##### PROVIDED MATERIAL #####

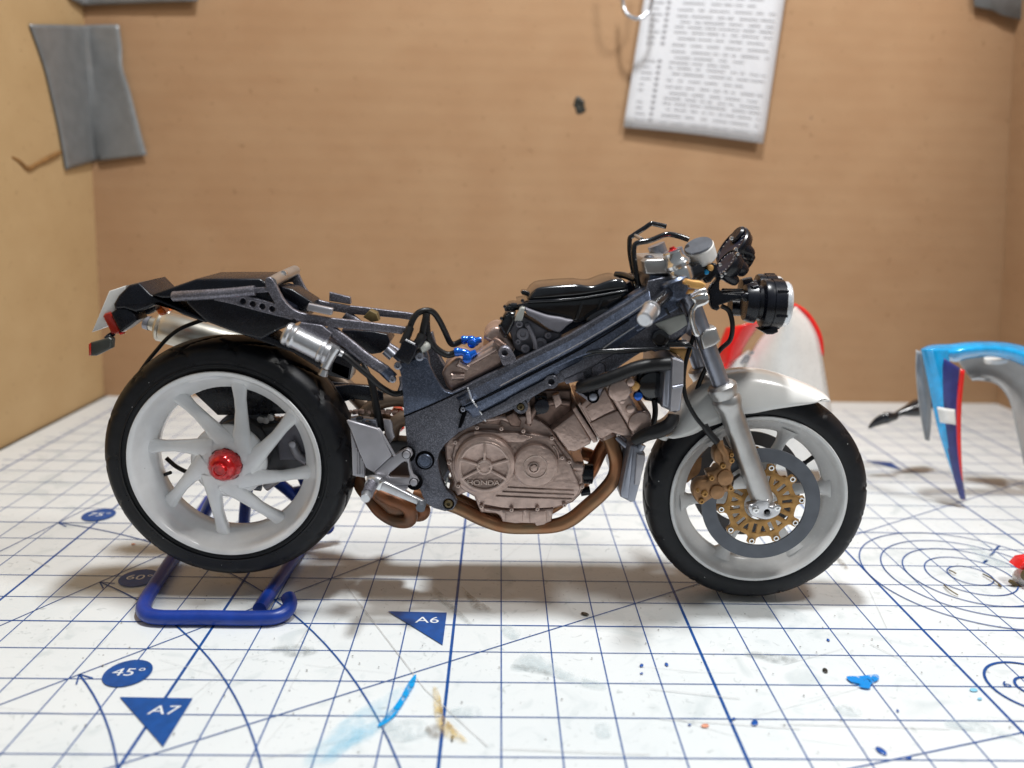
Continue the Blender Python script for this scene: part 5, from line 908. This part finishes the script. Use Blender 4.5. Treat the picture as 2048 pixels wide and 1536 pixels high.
ptube('reflector_stem', M_BLACK, 'N', [(360, 1180, 4.85), (410, 1130, 4.9), (480, 1090, 5.0)], .055, bike, n=2)
i2 = plate('indicator', M_AMBER, 'N', [(1200, 670), (1250, 610), (1330, 660), (1380, 720), (1360, 765), (1280, 785), (1240, 750)], 5.9, 6.3, bike, (), .04)
plate('tool_tray', M_BLACK, 'N', [(860, 700), (1100, 560), (1200, 600), (1180, 690), (1080, 760), (900, 770)], 5.6, 5.9, bike, (), .03)
ma = onY(300, 647, 7.0); mb = onY(640, 735, 7.0); Lm = (mb-ma).length
mf = lathe('muffler', M_MUFF, ma, mb-ma, [(0, .0), (.15, .0), (.16, .12), (.32, .2), (.345, .24), (.345, .30), (.335, .31), (.345, .36), (.365, .42), (.375, 1.2), (.37, Lm-.6), (.25, Lm), (0, Lm)], bike, 56)
lathe('muffler_outlet', M_STEEL, ma, mb-ma, [(.10, .3), (.11, -.1), (.155, -.12), (.165, 0)], mf, 28)
ptube('muffler_pipe', M_DULLPIPE, 'V', [(640, 735, 7.0), (700, 780, 6.9), (750, 830, 6.6), (800, 860, 6.5)], .2, bike)
ptube('brake_hose', M_HOSE, 'A', [(860, 470, 6.2), (700, 530, 6.2), (600, 600, 6.2), (520, 690, 6.2), (440, 790, 6.2), (300, 1000, 6.2)], .045, bike); ptube('brake_hose', M_HOSE, 'B', [(520, 600, 6.4), (590, 660, 6.4), (690, 710, 6.4), (800, 760, 6.4)], .05, bike)
# ---- heel plate and footpeg
plate('heel_guard', M_PLATE, 'J', [(80, 140), (100, 130), (480, 240), (510, 270), (660, 580), (650, 600), (430, 805), (330, 740), (250, 560), (140, 260)], 4.22, 4.30, bike, (), .025)
hp = plate('heel_guard', M_PLATE, 'J', [(130, 260), (250, 560), (320, 740), (315, 870), (160, 840), (150, 500)], 4.30, 4.40, bike, (), .02)
for x in (215, 240, 280, 300): ptube('heel_guard_rib', M_PLATE, 'J', [(x-5, 480+abs(x-215)*2, 4.29), (x+5, 820, 4.29)], .02, hp, n=2)
ptube('guard_flange', M_PLATE, 'J', [(485, 240, 4.26), (520, 275, 4.26), (640, 480, 4.26), (700, 590, 4.26)], .03, bike, n=2)
plate('brake_pedal_plate', M_PLATE, 'J', [(550, 120), (640, 130), (665, 170), (675, 270), (700, 350), (640, 430), (590, 340), (560, 220)], 4.5, 4.6, bike, (), .03); plate('brake_pedal_plate', M_STEEL, 'J', [(130, 110), (220, 95), (460, 130), (480, 230), (300, 200), (130, 150)], 4.5, 4.7, bike, (), .03)
for uv in ((255, 110), (355, 180)): pdisc('bolt', M_GLOSSBLK, 'J', uv, 4.36, .07, .08, bike)
fp = plate('footpeg_bracket', M_PLATE, 'J', [(430, 800), (650, 600), (700, 585), (820, 515), (860, 500), (905, 525), (925, 580), (880, 640), (900, 740), (930, 840), (980, 880), (1005, 930), (980, 970), (900, 965), (560, 960), (480, 880)], 4.26, 4.42, bike, [[(620, 840), (640, 810), (790, 680), (830, 660), (855, 690), (890, 840), (880, 865), (860, 868), (640, 862)]], .03)
for uv in ((850, 570), (945, 925)):
    pdisc('bolt', M_PLATE, 'J', uv, 4.25, .075, .05, fp); pdisc('bolt_recess_shade', M_PIT, 'J', (uv[0], uv[1]), 4.27, .095, .025, fp); pdisc('bracket_gap_shade', M_PIT, 'J', (uv[0]+8, uv[1]), 4.47, .17, .04, fp)  # black discs paint the shaded gaps around and behind the bolts
plate('gear_pivot', M_PLATE, 'J', [(690, 960), (870, 960), (860, 1020), (800, 1050), (700, 1000)], 4.32, 4.42, fp, (), .02)
ptube('footpeg', M_SILVER, 'J', [(380, 900, 4.2), (440, 890, 4.15), (520, 920, 4.1)], .10, fp, n=2)
pg = lathe('footpeg', M_SUB, onY(*pix('J', [(420, 920)])[0], 4.2), onY(*pix('J', [(325, 1130)])[0], 3.55)-onY(*pix('J', [(420, 920)])[0], 4.2), [(0, 0), (.13, .0), (.135, .05), (.12, .1), (.115, .5), (0, .5)], bike, 24)
d = (onY(*pix('J', [(325, 1130)])[0], 3.55)-onY(*pix('J', [(420, 920)])[0], 4.2)).normalized(); lathe('footpeg_tip', M_SILVER, onY(*pix('J', [(420, 920)])[0], 4.2)+d*.5, d, [(0, -.02), (.09, -.02), (.095, .05), (.1, .12), (.09, .17), (0, .18)], pg, 20)
plate('brake_lever', M_SILVER, 'J', [(540, 930), (580, 925), (1060, 1165), (1080, 1185), (1010, 1225), (980, 1215), (530, 1035), (500, 1030)], 4.02, 4.14, bike, (), .03); ptube('lever_tip', M_DISC, 'J', [(1050, 1195, 4.15), (1040, 1225, 4.0), (1030, 1260, 3.9)], .095, bike, n=3)
box('lever_clamp', M_BRIGHT, onY(*pix('J', [(505, 950)])[0], 4.08), (.10, .12, .22), bike, (0, .35, 0), .02)
ptube('return_spring', M_SILVER, 'J', [(330, 970, 4.1), (350, 910, 4.05), (380, 880, 4.05)], .03, bike)
ptube('engine_pipe', M_PALE, 'P', [(75, 840, 4.6), (95, 735, 4.6)], .02, bike, n=2)
# ================================================================== PADDOCK STAND
sd = empty('paddock_stand', (-6, 6, 0), 'blue plastic tube stand with an open hook end holding up the rear wheel', 'stand')
def G3(pts): return [gnd(u, v, z) for u, v, z in pts]
base = G3([(640, 1030, .16), (590, 1110, .16), (545, 1178, .16), (515, 1222, .16)])
tube('side_rail', M_STAND, G3([(650, 1015, .16), (596, 1105, .16), (550, 1172, .16), (519, 1218, .16)]), .15, sd, n=4, seg=20)
tube('base_tube', M_STAND, G3([(418, 1000, .16), (366, 1085, .16), (330, 1140, .16), (307, 1175, .16), (291, 1202, .16), (288, 1222, .16), (312, 1234, .16), (400, 1235, .16), (470, 1236, .16), (520, 1236, .16), (553, 1233, .17), (573, 1222, .2), (580, 1207, .25), (576, 1194, .3)]), .155, sd, n=5, seg=20)
for pts in ([(487, 1060, 7.6), (492, 1000, 7.2), (500, 930, 6.9)], [(400, 1050, 7.9), (430, 990, 7.3), (480, 930, 6.95)], [(660, 1060, 7.8), (575, 980, 7.2), (500, 925, 6.95)], [(588, 985, 7.3), (640, 975, 7.6), (690, 960, 7.8)], [(620, 985, 7.2), (600, 940, 7.2), (590, 900, 7.0)]): ptube('upright', M_STAND, 'V', pts, .14, sd, n=3, seg=14)
lathe('axle_pin', M_STAND, RW+Vector((0, 1.1, 0)), (0, 1, 0), [(0, 0), (.2, 0), (.22, .5), (0, .5)], sd, 20)
# ================================================================== things behind
fg = empty('fairing_panel', (7, 13, 0), 'white and red painted fairing shell standing behind the front wheel', 'model part')
def shell(name, m, L_, R_, y, dep, parent, thickv=.06, n=16):
    rows = []
    for A, B in zip(cat(L_, 4, False), cat(R_, 4, False)):
        rows.append([]); 
        for k in range(n+1):
            s = k/n; u = A.x+(B.x-A.x)*s; v = A.y+(B.y-A.y)*s; rows[-1].append(onY(u, v, y-dep*math.sin(math.pi*s)))
    o = link(name, grid_me(rows), m, parent, 60); thick(o, thickv, 1); return o
shell('body_shell', M_PLWHITE, [(1560, 640), (1535, 660), (1510, 690), (1490, 730), (1475, 790), (1465, 860), (1460, 940)], [(1592, 612), (1618, 640), (1636, 675), (1646, 720), (1656, 780), (1668, 850), (1680, 940)], 13.4, 1.2, fg)
shell('red_edge', M_REDP, [(1580, 612), (1600, 620), (1620, 648), (1632, 676), (1640, 712)], [(1590, 606), (1615, 622), (1636, 652), (1646, 680), (1648, 712)], 13.45, .05, fg)
shell('red_edge', M_REDP, [(1452, 655), (1442, 680), (1436, 705), (1437, 730)], [(1530, 642), (1512, 660), (1492, 690), (1478, 720)], 13.5, .5, fg)
shell('body_shell', M_PLWHITE, [(1440, 745), (1436, 790), (1440, 850), (1450, 940)], [(1500, 700), (1490, 760), (1480, 850), (1475, 940)], 13.6, .4, fg)
shell('red_edge', M_REDP, [(1440, 732), (1436, 745)], [(1472, 715), (1450, 748)], 13.2, .2, fg)
def script(pts, w=.05): ptube('printed_mark', M_INKD, 'V', [(u, v, 12.9) for u, v in pts], w, fg, n=3, flat=.3, seg=6)
script([(1482, 728), (1492, 712), (1498, 715), (1490, 726)]); script([(1470, 745), (1478, 738), (1476, 750)]); script([(1500, 708), (1507, 703)])
ptube('printed_mark', M_INK, 'V', [(1630, 712, 13.3), (1635, 730, 13.3), (1641, 748, 13.3)], .07, fg, n=2, flat=.3, seg=6)
# blue cowling with a pointed leg
cw = empty('cowling', (16, 12, 0), 'glossy blue arched cowling piece with navy and red striped pointed leg', 'model part')
shell('outer_leg', M_CYAN, [(1842, 698), (1846, 715), (1858, 770), (1875, 850), (1900, 930), (1922, 990)], [(1895, 700), (1898, 720), (1905, 780), (1908, 850), (1915, 930), (1926, 996)], 11.0, .15, cw, .03)
shell('inner_leg', M_PLGREY, [(1834, 700), (1833, 740), (1838, 800), (1846, 850), (1852, 880)], [(1846, 705), (1852, 740), (1860, 790), (1861, 840), (1857, 882)], 11.4, -.1, cw, .03)
shell('navy_stripe', M_NAVY, [(1888, 716), (1881, 760), (1883, 820), (1893, 880), (1909, 950), (1924, 996)], [(1916, 735), (1912, 780), (1911, 830), (1913, 890), (1920, 950), (1928, 999)], 10.9, .05, cw)
shell('red_stripe', M_REDP, [(1921, 738), (1912, 800), (1910, 860), (1914, 930), (1925, 996)], [(1930, 740), (1924, 800), (1922, 860), (1924, 930), (1929, 1000)], 10.85, .03, cw)
shell('white_band', M_PLWHITE, [(1874, 815), (1880, 845)], [(1910, 819), (1912, 850)], 10.75, .1, cw)
shell('arch_top', M_CYAN, [(1842, 700), (1862, 692), (1900, 690), (1935, 686), (1985, 685), (2030, 690), (2080, 705)], [(1868, 716), (1890, 716), (1912, 722), (1935, 716), (1985, 712), (2030, 722), (2075, 745)], 11.6, .45, cw, .04)
shell('inner_arch', M_PLGREY, [(1915, 722), (1935, 714), (1985, 710), (2030, 720), (2075, 740), (2100, 780)], [(1945, 760), (1965, 760), (1995, 768), (2020, 800), (2035, 860), (2050, 930)], 12.2, -.5, cw, .03)
ptube('screw_boss', M_PLWHITE, 'V', [(1992, 724, 11.9), (1992, 716, 11.9)], .32, cw, n=2); ptube('screw_hole', M_CALIP, 'V', [(1874, 712, 10.9), (1874, 706, 11.0)], .09, cw, n=2)
ws = empty('mirror_arm', (13, 15, 0), 'small black teardrop mirror arm lying on the mat beside the blue cowling', 'model part')
ptube('stalk', M_GLOSSBLK, 'V', [(1785, 832, 13.4), (1805, 824, 13.5), (1835, 816, 13.7), (1860, 806, 13.9)], [.05, .13, .3, .2], ws, n=4); ptube('mirror_head', M_GLOSSBLK, 'V', [(1737, 856, 13.2), (1752, 845, 13.2), (1772, 836, 13.2), (1795, 833, 13.2)], [.03, .14, .2, .1], ws, n=4, flat=.6)
ob = empty('paint_tube_cap', (13, 7, 0), 'small white and red round piece with brown opening at the right edge', 'model part')
lathe('cap_body', M_PLWHITE, onY(2031, 1160, 6.2), (1, .1, .35), [(0, 0), (.12, 0), (.2, .1), (.3, .4), (.32, 1)], ob, 28); plate('red_corner', M_REDP, 'V', [(2037, 1138), (2050, 1124), (2080, 1120), (2080, 1150), (2048, 1142)], 5.9, 6.3, ob, (), .05); pdisc('opening', M_BROWN, 'V', (2056, 1150), 5.85, .16, .04, ob)
ptube('brown_lower_edge', M_BROWN, 'V', [(2020, 1162, 6.0), (2035, 1172, 6.0), (2060, 1186, 6.0)], .05, ob, n=2)  # brown strip along the lower edge of the piece
k = 0
for pts, lab in (([(1888, 1170), (1900, 1180), (1916, 1190)], 'olive brown sliver lying on the left of the printed circles'), ([(1966, 1148), (1985, 1158), (2002, 1172), (1996, 1170)], 'longer dark forked sliver lying on the innermost printed circle'), ([(1898, 1140), (1905, 1143), (1912, 1147)], 'tiny olive crumb on the innermost printed circle, farthest from the viewer')):
    o = tube('plastic_sliver', M_BROWN, [gnd(u, v, .05+.03*(i % 2)) for i, (u, v) in enumerate(pts)], .018, None, seg=6); o['label'] = lab; o['category'] = 'scrap'; o['group'] = 'slivers scattered on the printed circles'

#####

- _DIRECTION_: Show every line where the string "from" appears.

- _RESULT_:
Continue the Blender Python script for this scene: part 5, from line 908. This part finishes the script. Use Blender 4.5. Treat the picture as 2048 pixels wide and 1536 pixels high.
for pts, lab in (([(1888, 1170), (1900, 1180), (1916, 1190)], 'olive brown sliver lying on the left of the printed circles'), ([(1966, 1148), (1985, 1158), (2002, 1172), (1996, 1170)], 'longer dark forked sliver lying on the innermost printed circle'), ([(1898, 1140), (1905, 1143), (1912, 1147)], 'tiny olive crumb on the innermost printed circle, farthest from the viewer')):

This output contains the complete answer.